There are benefits to this approach, especially if decision-makers can back up their hunches with years of experience in a given sector. But this might not be so useful when looking to diversify and open up new revenue streams, where this experience may not be so relevant. Therefore, it's essential you look closely at the many sources of digital data that are now available to help identify where the best opportunities lie and what the potential returns may be.

Don't be overly sales-focused

It may seem counterintuitive, but a heavy focus on sales can be harmful when developing a new revenue stream. An overly-aggressive approach can leave you lagging in other areas such as customer service and end up costing you more in the long run, even if it initially boosts your revenue.

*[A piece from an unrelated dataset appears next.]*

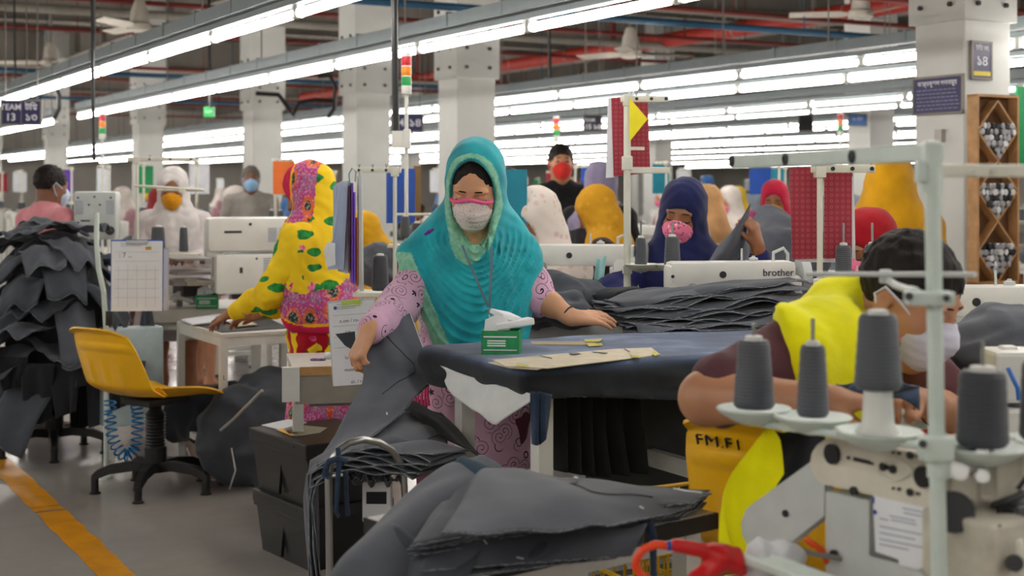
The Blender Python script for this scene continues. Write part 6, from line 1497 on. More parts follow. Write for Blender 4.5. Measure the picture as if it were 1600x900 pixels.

If you bring on too many new customers in a new area before you have adequate infrastructure and support in place to handle them, you won't be able to deliver the level of service they expect, resulting in disillusioned customers who don't stick around.

Acquiring new customers is much more expensive than keeping existing ones happy - with some studies suggesting it can cost as much as five times more to bring a new customer onboard as to retain an existing one. Therefore, if you're suffering a high churn rate as a result of poorly-served, unhappy customers, this can quickly eat up any extra income you're generating.

Make deadlines - and stick to them

More revenue streams naturally means more work for the finance department, and if you don't put a clear plan in place to manage this, it will be easy to let other critical business tasks slide, especially if the instruction is to give these new operations a top priority in the implementation phase.

To avoid the issues this can cause, it's important to set strict deadlines for this additional work, and ensure they’re kept to - if a deadline is missed, it should be viewed as a lost opportunity rather than something to keep working away at, which will divert resources from other areas.

Making these deadlines challenging will give employees stronger motivation to meet these deadlines, and ensure that teams don’t spend more time than is necessary on new projects to the detriment of existing tasks.